Commentary on “progressive puritanism”, ”safe Spaces” and the San Francisco school board

Bari Weiss:

Arnautoff, who had assisted Diego Rivera in Mexico, was a committed Communist. “‘Art for art’s sake’ or art as perfume have never appealed to me,” he said in 1935. “The artist is a critic of society.”

This is why his freshly banned work, “Life of Washington,” does not show the clichéd image of our first president kneeling in prayer at Valley Forge. Instead, the 13-panel, 1,600-square-foot mural, which was painted in 1936 in the just-built George Washington High School, depicts his slaves picking cotton in the fields of Mount Vernon and a group of colonizers walking past the corpse of a Native American.

“At the time, high school history classes typically ignored the incongruity that Washington and others among the nation’s founders subscribed to the declaration that ‘all men are created equal’ and yet owned other human beings as chattel,” Robert W. Cherny writes in “Victor Arnautoff and the Politics of Art.”

In other words, Arnautoff’s purpose was to unsettle the viewer, to provoke young people into looking at American history from a different, darker perspective. Over the past months, art historians, New Deal scholars and even a group called the Congress of Russian Americans have tried to make exactly that point.

“This is a radical and critical work of art,” the school’s alumni association argued. “There are many New Deal murals depicting the founding of our country; very few even acknowledge slavery or the Native genocide. The Arnautoff murals should be preserved for their artistic, historical and educational value. Whitewashing them will simply result in another ‘whitewash’ of the full truth about American history.”

Such appeals to reason and history failed to sway the school board. On Tuesday, it dismissed the option to pull an Ashcroft and simply cover the murals, instead voting unanimously to paint them over.

One of the commissioners, Faauuga Moliga, said before the vote on Tuesday that his chief concern was that “kids are mentally and emotionally feeling safe at their schools.” Thus he wanted “the murals to be painted down.” Mark Sanchez, the school board’s vice president, later told me that simply concealing the murals wasn’t an option because it would “allow for the possibility of them being uncovered in the future.” Destroying them was worth it regardless of the cost, he argued at the hearing, saying, “This is reparations.”
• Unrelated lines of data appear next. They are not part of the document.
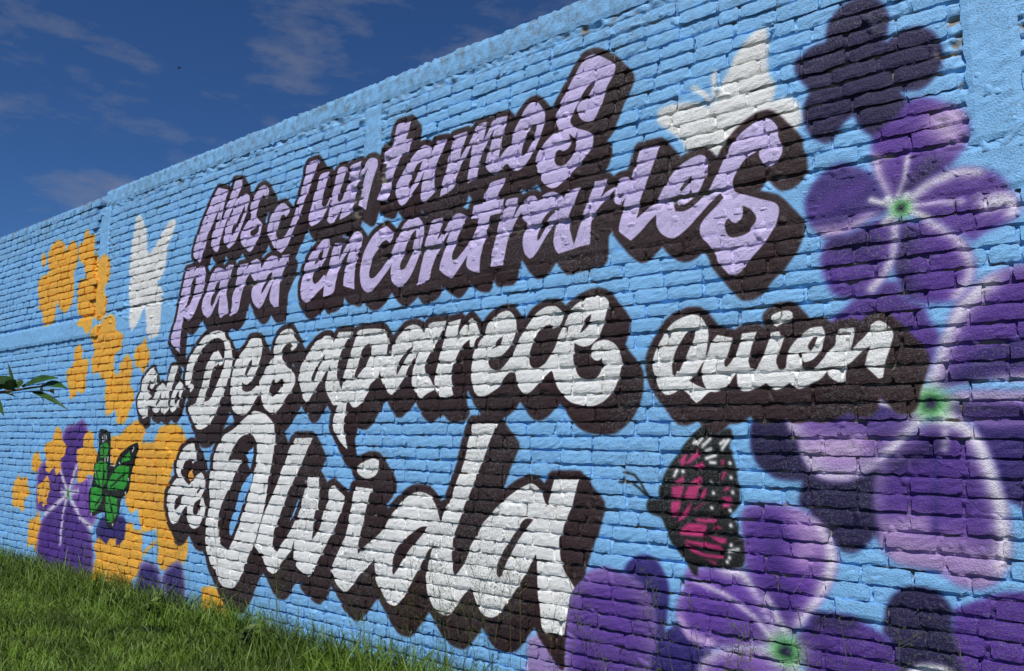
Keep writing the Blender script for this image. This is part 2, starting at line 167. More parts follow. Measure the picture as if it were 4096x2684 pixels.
# lettering
A=(760,660,s2);Bw=(1200,560,s2);Cw=(1600,420,s2);E_=(680,1000,s2);Fw=(1180,840,s2);G=(1640,740,s2);H=(2080,640,s2);I=(2440,440,s1)
LIL=[(A,['245,195 328,212 300,320 275,410 255,525 285,440 320,340 355,240 390,130 460,127 430,220 395,295 345,400 300,520 268,630 240,735 222,745 183,705 180,670 215,530 245,410 263,345 210,470 165,580 130,700 100,800 85,835 40,790 32,740 60,640 100,520 150,400 200,280','480,240 510,265 510,310 480,430 430,560 385,660 330,715 300,680 293,620 300,560 320,490 360,400 385,320 430,265','640,170 670,195 680,230 660,285 635,285 635,250 605,290 580,360 565,430 575,455 605,490 615,530 600,600 560,670 540,720 515,745 480,725 440,670 432,640 440,580 480,510 515,455 515,400 530,320 570,230 605,190','1015,-15 1100,-48 1095,0 1050,110 1000,260 940,430 880,570 840,670 800,740 780,752 720,710 690,650 665,590 668,540 690,460 720,390 760,340 810,325 850,370 850,410 820,445 805,420 780,440 755,520 740,580 745,620 775,635 810,610 850,540 890,440 920,330 950,240 985,100'],['470,342 440,400 405,490 375,520 355,600 370,600 400,540 440,470 465,400','550,540 570,510 585,520 580,570 545,605 515,600 515,560']),
(Bw,['180,300 262,270 235,370 205,470 190,545 200,572 225,560 265,480 295,390 320,290 335,245 370,228 410,238 385,320 355,400 330,480 330,520 345,530 370,500 395,420 425,320 440,225 530,180 515,250 490,330 540,240 590,165 635,152 665,170 665,220 645,285 620,360 590,480 565,600 497,555 515,460 545,340 585,235 530,310 490,375 470,450 455,520 435,625 342,685 365,570 330,640 300,695 262,720 238,690 245,620 270,500 215,620 170,700 105,740 82,715 80,650 100,580 135,440','845,-135 953,-172 930,-80 905,-5 963,-12 928,120 868,136 835,210 805,300 775,400 735,530 658,510 690,410 715,300 738,205 705,200 725,75 775,58 800,0 820,-70'],[]),
(Cw,['230,342 265,368 272,400 310,305 402,290 370,380 325,480 290,570 298,640 295,745 240,805 198,838 180,800 182,730 192,650 215,565 170,660 110,750 50,840 15,862 -10,840 -35,760 -30,690 10,610 60,520 110,440 180,360','460,265 578,225 560,300 530,380 515,455 560,380 610,290 660,178 745,148 730,230 712,305 750,240 800,130 925,97 905,170 880,260 858,370 848,462 890,400 950,325 965,250 985,190 1030,110 1075,38 1110,-5 1150,-32 1190,-10 1225,40 1242,90 1225,190 1190,280 1150,380 1110,460 1060,520 1000,562 960,555 928,508 905,510 860,560 800,605 740,545 732,500 750,430 775,330 805,208 760,290 720,380 690,470 665,560 655,615 575,670 585,560 600,470 615,380 632,300 585,410 530,500 490,600 460,712 337,785 360,680 390,580 405,480 430,400 455,300'],['198,478 150,515 105,610 70,690 80,714 125,660 165,570','1160,165 1165,195 1140,280 1100,370 1060,430 1035,435 1045,370 1080,270 1120,190']),
(T(2,0),['760,508 820,520 920,570 965,605 968,640 940,720 880,830 840,960 790,1080 740,1135 690,1135 640,1105 610,1050 605,1000 640,945 700,915 745,840 778,770 755,765 700,820 640,920 590,1010 545,1110 555,1160 610,1195 700,1220 745,1245 762,1290 745,1380 690,1460 600,1560 500,1670 430,1740 370,1753 300,1710 250,1620 220,1520 240,1440 300,1330 380,1240 435,1200 412,1150 408,1080 440,980 500,860 570,730 640,600 690,535'],['540,1245 590,1300 600,1360 560,1460 480,1540 420,1540 400,1490 410,1420 440,1395 480,1405 530,1370 550,1320']),
(E_,['145,165 222,140 208,190 240,150 275,135 300,148 312,190 300,270 272,370 232,480 190,572 155,606 118,568 108,610 100,690 88,800 91,882 50,840 8,775 30,680 60,560 90,400 120,270','385,165 435,152 470,175 500,130 548,128 525,210 490,300 478,360 490,440 498,535 435,582 415,550 415,480 428,380 385,480 345,560 315,580 285,550 270,495 278,430 310,350 340,260','600,125 670,112 650,170 700,100 745,75 772,95 775,180 700,190 660,240 620,340 600,420 580,515 520,568 515,550 530,450 530,400 550,330 575,230 580,180','870,50 915,55 935,105 962,45 1025,38 1000,110 965,200 940,265 932,350 925,482 885,488 852,440 850,380 880,255 830,375 785,475 755,502 725,475 698,420 695,350 720,270 695,220 705,165 780,150 815,90'],['230,215 205,250 175,350 150,440 135,500 165,470 200,380 225,290','435,262 400,290 365,370 345,450 350,480 365,470 395,400 420,330','875,185 840,210 800,290 775,370 790,360 830,290 860,230']),
(Fw,['265,242 295,252 300,300 275,390 225,475 160,530 150,570 152,615 168,632 200,610 245,555 262,560 250,640 200,695 140,762 100,793 65,775 48,720 50,640 70,540 105,440 145,365 200,300 235,255','345,285 415,278 395,350 378,430 420,350 470,250 500,195 525,180 548,190 580,230 555,310 530,390 515,480 505,580 505,678 412,648 415,580 440,460 482,320 430,400 380,490 350,600 325,705 238,745 245,660 275,530 300,430 325,340','782,133 845,195 838,245 812,285 785,258 745,280 705,340 665,410 640,490 632,560 645,585 675,578 740,500 800,410 830,370 825,460 745,580 660,685 625,705 590,692 562,640 553,560 558,470 575,400 615,310 665,225 725,165','1020,55 1060,65 1095,110 1107,170 1095,270 1060,380 1020,490 975,580 925,640 890,668 845,635 820,590 815,530 825,440 820,380 850,300 900,180 960,90'],['245,340 215,360 185,430 175,472 200,450 235,390','1030,165 1000,200 955,310 920,400 895,480 905,512 935,500 980,410 1015,300 1030,220']),
(G,['690,-20 820,-60 795,15 760,70 740,130 808,118 780,240 690,265 665,370 640,460 610,570 592,680 592,748 540,740 490,710 480,670 490,600 440,680 380,770 355,800 300,770 248,725 255,680 285,580 310,490 355,368 300,460 250,555 210,640 180,730 160,808 60,860 80,760 110,620 135,500 165,400 195,310 290,280 270,360 238,475 300,380 350,290 395,248 440,243 485,268 455,340 420,420 380,530 358,610 362,642 390,638 440,580 505,490 550,420 575,340 592,283 523,292 540,178 625,160 640,80 665,30','835,125 925,107 910,190 868,300 915,220 965,145 1020,100 1070,93 1090,130 1092,160 1050,200 950,240 870,370 835,470 810,590 795,685 690,700 695,620 720,490 745,390 770,290 800,220 815,160'],[]),
(H,['30,375 110,375 155,355 200,308 250,282 300,275 345,295 378,325 400,275 440,253 520,233 480,330 440,430 418,500 425,590 445,670 460,722 490,620 520,520 545,450 575,370 610,270 640,185 750,162 725,240 690,325 750,265 830,215 835,180 880,150 925,145 945,185 920,270 895,340 850,383 812,370 800,330 810,255 760,310 690,390 640,460 608,515 603,620 597,722 500,742 450,762 330,800 300,765 285,690 295,600 312,515 230,640 170,745 110,830 78,842 40,800 22,720 30,630 62,540 20,500 15,440'],['295,412 240,460 195,525 160,600 145,685 165,675 210,590 255,500 310,450']),
(I,['205,265 345,235 320,310 280,420 240,530 205,640 180,742 240,690 310,635 340,590 370,530 420,445 480,380 560,330 620,308 655,322 668,360 660,430 620,540 570,595 510,645 465,650 440,615 433,645 447,690 500,692 570,655 630,590 680,540 705,490 740,420 780,330 830,240 880,170 950,110 1010,70 1065,55 1110,75 1145,120 1150,180 1175,250 1172,300 1140,350 1100,380 1060,380 1030,340 1015,300 1030,255 990,290 930,330 880,400 845,470 840,520 860,560 930,580 1040,610 1120,630 1150,660 1152,710 1122,806 1072,886 1022,951 962,1016 902,1091 867,1121 822,1131 772,1081 737,1036 727,996 672,916 622,866 612,806 632,758 672,711 722,658 774,601 750,566 662,658 572,761 502,831 442,873 392,871 342,836 317,786 314,715 260,770 200,840 140,893 62,830 62,790 85,690 120,560 160,420 185,340'],['560,450 510,500 480,545 490,560 530,515 555,480','902,656 907,696 897,741 862,771 832,764 812,741 792,756 785,796 797,846 832,871 892,861 952,831 957,806 992,766 995,726 962,681 922,658'])]
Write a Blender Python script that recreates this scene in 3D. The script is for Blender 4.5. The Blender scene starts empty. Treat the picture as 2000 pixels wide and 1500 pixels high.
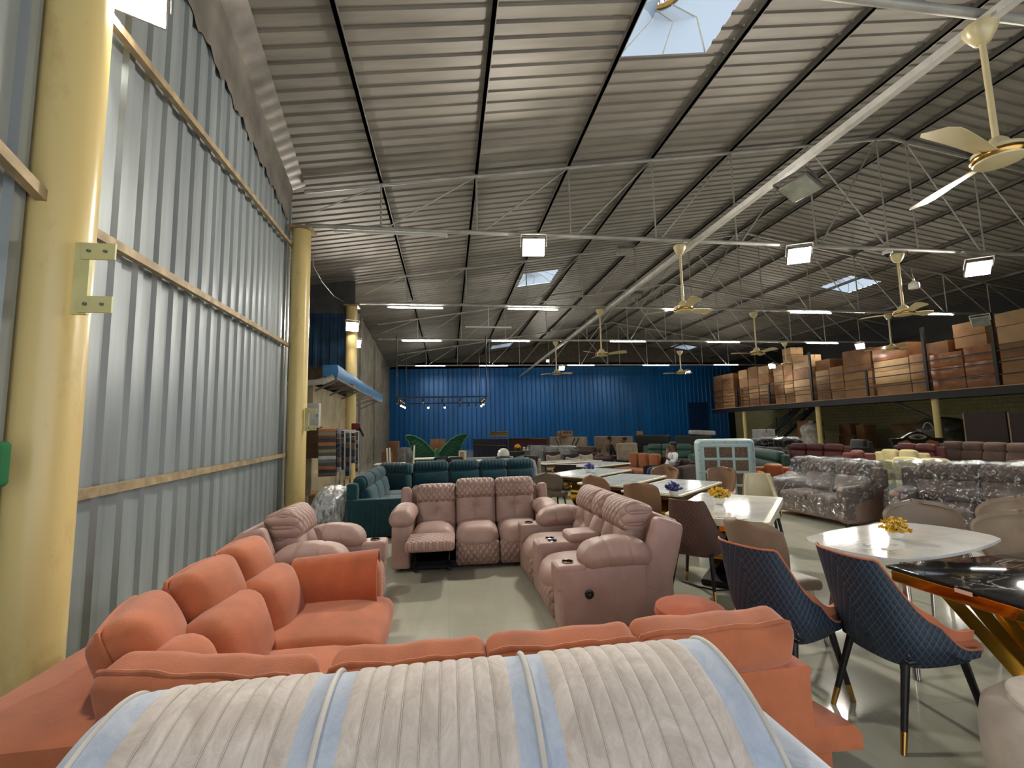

These and other explanations from the board’s members reflected the logic of the Reflection and Action Working Group, a committee of activists, students, artists and others put together last year by the district. Arnautoff’s work, the group concluded in February, “glorifies slavery, genocide, colonization, Manifest Destiny, white supremacy, oppression, etc.” The art does not reflect “social justice,” the group said, and it “is not student-centered if it’s focused on the legacy of artists, rather than the experience of the students.”

And yet many of the school’s actual students seemed to disagree. Of 49 freshmen asked to write about the murals, according to The Times, only four supported their removal. John M. Strain, an English teacher, told The Times’s Carol Pogash that his students “feel bad about offending people but they almost universally don’t think the answer is to erase it.”

Which makes one wonder who these bureaucrats actually seek to protect. Is it the students? Or could it also be their reputations, given that those in favor of preserving the murals are being smeared as racists?